Итак, я говорил о воинах Вальтера Скотта. В том, как он изображает их, нет никакой ходульности, нарочитости, ложного героизма, чего сам писатель более всего не терпел.

Только краткое энергичное слово и простой мужественный поступок, когда каждое слово и каждая метафора возникают в результате естественного хода мыслей героя. Как жаль, что Вальтер Скотт с его тонким пониманием воина так мало рассказал нам о воинах — его современниках, возможно самых замечательных, которых когда-либо видел мир. Да, он описал жизнь великого солдата-императора, но в его писательской биографии это лишь пример литературной поденщины. Как мог патриот-тори, все воспитание которого подготовило его к тому, чтобы смотреть на Наполеона как на злого Гения, проявить в этом случае справедливость?

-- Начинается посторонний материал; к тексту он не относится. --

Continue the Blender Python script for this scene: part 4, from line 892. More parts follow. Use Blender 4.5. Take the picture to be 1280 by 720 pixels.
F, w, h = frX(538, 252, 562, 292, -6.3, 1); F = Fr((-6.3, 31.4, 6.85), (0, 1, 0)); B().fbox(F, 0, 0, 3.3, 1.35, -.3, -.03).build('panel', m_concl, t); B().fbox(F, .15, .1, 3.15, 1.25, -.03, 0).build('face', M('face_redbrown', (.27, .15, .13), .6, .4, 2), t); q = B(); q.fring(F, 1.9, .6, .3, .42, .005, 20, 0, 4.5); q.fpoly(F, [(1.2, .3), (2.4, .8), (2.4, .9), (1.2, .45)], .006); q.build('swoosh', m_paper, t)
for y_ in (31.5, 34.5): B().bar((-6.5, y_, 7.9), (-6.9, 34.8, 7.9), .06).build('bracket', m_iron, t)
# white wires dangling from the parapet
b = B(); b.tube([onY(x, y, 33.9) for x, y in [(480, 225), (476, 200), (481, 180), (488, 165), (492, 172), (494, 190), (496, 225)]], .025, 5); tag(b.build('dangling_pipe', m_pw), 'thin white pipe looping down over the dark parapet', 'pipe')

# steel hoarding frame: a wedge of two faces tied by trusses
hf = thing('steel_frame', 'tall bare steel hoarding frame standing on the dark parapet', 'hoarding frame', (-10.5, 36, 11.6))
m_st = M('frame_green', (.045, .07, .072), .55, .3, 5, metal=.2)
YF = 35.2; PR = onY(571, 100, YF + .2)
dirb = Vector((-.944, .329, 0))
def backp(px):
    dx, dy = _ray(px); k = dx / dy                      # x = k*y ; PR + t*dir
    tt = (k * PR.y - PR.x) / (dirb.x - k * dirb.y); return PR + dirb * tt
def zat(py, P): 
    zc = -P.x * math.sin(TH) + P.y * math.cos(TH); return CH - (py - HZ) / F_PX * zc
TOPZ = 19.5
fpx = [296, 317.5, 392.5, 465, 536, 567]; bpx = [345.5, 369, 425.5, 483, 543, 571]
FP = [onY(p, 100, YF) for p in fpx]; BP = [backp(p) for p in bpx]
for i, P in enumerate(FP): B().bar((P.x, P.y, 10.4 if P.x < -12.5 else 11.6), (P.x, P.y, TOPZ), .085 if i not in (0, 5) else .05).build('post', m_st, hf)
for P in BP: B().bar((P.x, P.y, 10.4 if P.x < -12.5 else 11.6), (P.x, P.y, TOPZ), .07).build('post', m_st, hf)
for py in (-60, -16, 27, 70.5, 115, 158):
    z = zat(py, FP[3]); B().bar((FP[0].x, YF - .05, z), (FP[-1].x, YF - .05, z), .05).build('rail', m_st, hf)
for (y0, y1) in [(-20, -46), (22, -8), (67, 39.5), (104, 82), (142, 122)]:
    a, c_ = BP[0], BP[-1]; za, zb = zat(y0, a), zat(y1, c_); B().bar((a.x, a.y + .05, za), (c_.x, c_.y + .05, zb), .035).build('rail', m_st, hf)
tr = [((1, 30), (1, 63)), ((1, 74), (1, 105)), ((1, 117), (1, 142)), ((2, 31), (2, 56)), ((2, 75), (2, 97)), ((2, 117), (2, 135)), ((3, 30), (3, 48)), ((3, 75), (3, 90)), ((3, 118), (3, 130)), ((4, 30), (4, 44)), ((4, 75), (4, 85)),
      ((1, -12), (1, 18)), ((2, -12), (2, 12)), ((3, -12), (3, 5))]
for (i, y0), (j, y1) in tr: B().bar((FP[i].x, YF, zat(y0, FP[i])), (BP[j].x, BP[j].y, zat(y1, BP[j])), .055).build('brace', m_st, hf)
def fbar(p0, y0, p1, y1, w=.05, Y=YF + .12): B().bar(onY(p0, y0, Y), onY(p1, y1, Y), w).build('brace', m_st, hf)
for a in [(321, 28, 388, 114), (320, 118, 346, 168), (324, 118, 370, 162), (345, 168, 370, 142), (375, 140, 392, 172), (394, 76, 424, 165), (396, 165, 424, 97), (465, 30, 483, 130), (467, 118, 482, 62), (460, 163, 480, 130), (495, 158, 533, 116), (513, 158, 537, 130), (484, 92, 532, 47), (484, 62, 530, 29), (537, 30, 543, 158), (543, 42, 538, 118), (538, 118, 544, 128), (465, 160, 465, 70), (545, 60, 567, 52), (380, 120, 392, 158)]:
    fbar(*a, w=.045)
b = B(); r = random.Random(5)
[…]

Однако в Европе в те времена имелся обширный материал, на который именно Скотт мог бы сочувственно откликнуться. Чего бы мы не отдали за литературный портрет одного из кавалеристов Мюрата или же ветерана-гренадера, сделанный таким же смелым росчерком пера, как и ритмейстер Дугалд Дальгетти, воевавший под знаменем Густава Адольфа, в романе „Легенда о Монтрозе“, или же стрелки шотландской гвардии Людовика XI, в романе „Квентин Дорвард“!

В Париже Вальтер Скотт должен был видеть многих из тех смелых людей, которые в предшествующие двадцать лет стали не только бедствием, но и спасением Европы. Для нас воины, хмуро смотревшие на Скотта с парижских тротуаров в 1814 году, представлялись бы не менее интересными и романтичными, чем многие фигуры прошлого, такие, например, как одетые в броню рыцари или надменные всадники, действующие в его романах. Эпизоды из жизни наполеоновского ветерана, побывавшего в Испании, и его мнение о герцоге Годое произвели бы на нас не меньшее впечатление, чем воспоминания Дальгетти о событиях Тридцатилетней войны. Но тогда ни один человек не понимая истинного значения века, в котором ему довелось жить. Всякое чувство соразмерности было утрачено, и незначительное событие, происходящее где-то рядом, заслоняло огромное явление на расстоянии. Ведь в темноте легко спутать светляка и звезду. Представьте себе в качестве примера, что великие мастера прошлого искали свои модели на постоялых дворах, например святых Себастьянов, когда буквально на их глазах Колумб открывал Америку.